[DIRECTION]:
Print all records exactly, leaving nothing out.

[DATASET RECORDS]:
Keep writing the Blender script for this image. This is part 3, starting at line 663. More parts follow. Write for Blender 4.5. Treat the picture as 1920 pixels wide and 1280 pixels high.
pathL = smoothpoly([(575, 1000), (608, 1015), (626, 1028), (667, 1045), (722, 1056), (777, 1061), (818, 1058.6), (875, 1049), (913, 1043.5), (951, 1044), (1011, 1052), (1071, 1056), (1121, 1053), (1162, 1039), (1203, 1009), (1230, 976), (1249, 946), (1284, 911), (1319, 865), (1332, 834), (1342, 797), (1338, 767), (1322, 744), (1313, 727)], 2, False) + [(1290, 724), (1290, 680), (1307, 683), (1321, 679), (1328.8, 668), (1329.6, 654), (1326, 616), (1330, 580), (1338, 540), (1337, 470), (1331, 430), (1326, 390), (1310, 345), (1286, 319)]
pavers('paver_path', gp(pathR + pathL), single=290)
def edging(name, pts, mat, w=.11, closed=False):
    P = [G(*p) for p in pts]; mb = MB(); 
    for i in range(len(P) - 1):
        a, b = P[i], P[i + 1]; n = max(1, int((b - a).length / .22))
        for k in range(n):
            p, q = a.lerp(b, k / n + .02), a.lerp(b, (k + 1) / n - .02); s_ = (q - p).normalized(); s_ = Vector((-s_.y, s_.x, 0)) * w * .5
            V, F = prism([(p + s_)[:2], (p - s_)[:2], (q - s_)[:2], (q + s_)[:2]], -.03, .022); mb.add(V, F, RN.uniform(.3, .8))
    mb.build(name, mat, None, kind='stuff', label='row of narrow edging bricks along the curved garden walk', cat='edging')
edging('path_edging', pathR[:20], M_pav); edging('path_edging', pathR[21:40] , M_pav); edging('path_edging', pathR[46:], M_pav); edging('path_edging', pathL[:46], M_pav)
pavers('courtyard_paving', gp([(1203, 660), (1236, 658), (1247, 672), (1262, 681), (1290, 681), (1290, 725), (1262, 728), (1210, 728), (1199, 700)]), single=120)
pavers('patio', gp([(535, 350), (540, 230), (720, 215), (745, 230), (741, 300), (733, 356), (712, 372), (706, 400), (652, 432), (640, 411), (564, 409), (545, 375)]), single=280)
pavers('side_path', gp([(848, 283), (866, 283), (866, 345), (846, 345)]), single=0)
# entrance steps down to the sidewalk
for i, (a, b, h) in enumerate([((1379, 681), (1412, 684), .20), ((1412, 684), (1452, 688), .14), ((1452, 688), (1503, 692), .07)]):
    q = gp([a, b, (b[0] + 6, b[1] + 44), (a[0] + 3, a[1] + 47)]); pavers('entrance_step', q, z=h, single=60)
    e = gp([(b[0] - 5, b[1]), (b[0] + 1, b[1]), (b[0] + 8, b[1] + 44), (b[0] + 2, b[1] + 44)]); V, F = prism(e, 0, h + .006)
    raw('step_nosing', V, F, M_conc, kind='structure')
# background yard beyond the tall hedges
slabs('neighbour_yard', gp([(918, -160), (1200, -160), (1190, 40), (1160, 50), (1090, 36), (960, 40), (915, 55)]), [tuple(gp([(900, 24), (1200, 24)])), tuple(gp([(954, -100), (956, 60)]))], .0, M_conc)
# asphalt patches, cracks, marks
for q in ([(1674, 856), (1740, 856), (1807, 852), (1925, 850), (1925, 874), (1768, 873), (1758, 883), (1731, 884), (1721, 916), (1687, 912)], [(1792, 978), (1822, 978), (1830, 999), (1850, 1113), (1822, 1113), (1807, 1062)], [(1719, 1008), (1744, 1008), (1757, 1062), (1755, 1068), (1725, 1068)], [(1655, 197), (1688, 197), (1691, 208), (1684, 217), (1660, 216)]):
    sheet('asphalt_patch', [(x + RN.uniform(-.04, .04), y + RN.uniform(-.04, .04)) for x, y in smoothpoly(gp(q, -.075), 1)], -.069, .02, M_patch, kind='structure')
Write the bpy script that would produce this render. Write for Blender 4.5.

[OUTPUT BELOW]:
Keep writing the Blender script for this image. This is part 3, starting at line 663. More parts follow. Write for Blender 4.5. Treat the picture as 1920 pixels wide and 1280 pixels high.
pathL = smoothpoly([(575, 1000), (608, 1015), (626, 1028), (667, 1045), (722, 1056), (777, 1061), (818, 1058.6), (875, 1049), (913, 1043.5), (951, 1044), (1011, 1052), (1071, 1056), (1121, 1053), (1162, 1039), (1203, 1009), (1230, 976), (1249, 946), (1284, 911), (1319, 865), (1332, 834), (1342, 797), (1338, 767), (1322, 744), (1313, 727)], 2, False) + [(1290, 724), (1290, 680), (1307, 683), (1321, 679), (1328.8, 668), (1329.6, 654), (1326, 616), (1330, 580), (1338, 540), (1337, 470), (1331, 430), (1326, 390), (1310, 345), (1286, 319)]
pavers('paver_path', gp(pathR + pathL), single=290)
def edging(name, pts, mat, w=.11, closed=False):
    P = [G(*p) for p in pts]; mb = MB(); 
    for i in range(len(P) - 1):
        a, b = P[i], P[i + 1]; n = max(1, int((b - a).length / .22))
        for k in range(n):
            p, q = a.lerp(b, k / n + .02), a.lerp(b, (k + 1) / n - .02); s_ = (q - p).normalized(); s_ = Vector((-s_.y, s_.x, 0)) * w * .5
            V, F = prism([(p + s_)[:2], (p - s_)[:2], (q - s_)[:2], (q + s_)[:2]], -.03, .022); mb.add(V, F, RN.uniform(.3, .8))
    mb.build(name, mat, None, kind='stuff', label='row of narrow edging bricks along the curved garden walk', cat='edging')
edging('path_edging', pathR[:20], M_pav); edging('path_edging', pathR[21:40] , M_pav); edging('path_edging', pathR[46:], M_pav); edging('path_edging', pathL[:46], M_pav)
pavers('courtyard_paving', gp([(1203, 660), (1236, 658), (1247, 672), (1262, 681), (1290, 681), (1290, 725), (1262, 728), (1210, 728), (1199, 700)]), single=120)
pavers('patio', gp([(535, 350), (540, 230), (720, 215), (745, 230), (741, 300), (733, 356), (712, 372), (706, 400), (652, 432), (640, 411), (564, 409), (545, 375)]), single=280)
pavers('side_path', gp([(848, 283), (866, 283), (866, 345), (846, 345)]), single=0)
# entrance steps down to the sidewalk
for i, (a, b, h) in enumerate([((1379, 681), (1412, 684), .20), ((1412, 684), (1452, 688), .14), ((1452, 688), (1503, 692), .07)]):
    q = gp([a, b, (b[0] + 6, b[1] + 44), (a[0] + 3, a[1] + 47)]); pavers('entrance_step', q, z=h, single=60)
    e = gp([(b[0] - 5, b[1]), (b[0] + 1, b[1]), (b[0] + 8, b[1] + 44), (b[0] + 2, b[1] + 44)]); V, F = prism(e, 0, h + .006)
    raw('step_nosing', V, F, M_conc, kind='structure')
# background yard beyond the tall hedges
slabs('neighbour_yard', gp([(918, -160), (1200, -160), (1190, 40), (1160, 50), (1090, 36), (960, 40), (915, 55)]), [tuple(gp([(900, 24), (1200, 24)])), tuple(gp([(954, -100), (956, 60)]))], .0, M_conc)
# asphalt patches, cracks, marks
for q in ([(1674, 856), (1740, 856), (1807, 852), (1925, 850), (1925, 874), (1768, 873), (1758, 883), (1731, 884), (1721, 916), (1687, 912)], [(1792, 978), (1822, 978), (1830, 999), (1850, 1113), (1822, 1113), (1807, 1062)], [(1719, 1008), (1744, 1008), (1757, 1062), (1755, 1068), (1725, 1068)], [(1655, 197), (1688, 197), (1691, 208), (1684, 217), (1660, 216)]):
    sheet('asphalt_patch', [(x + RN.uniform(-.04, .04), y + RN.uniform(-.04, .04)) for x, y in smoothpoly(gp(q, -.075), 1)], -.069, .02, M_patch, kind='structure')
Write the bpy script that would produce this render. Write for Blender 4.5.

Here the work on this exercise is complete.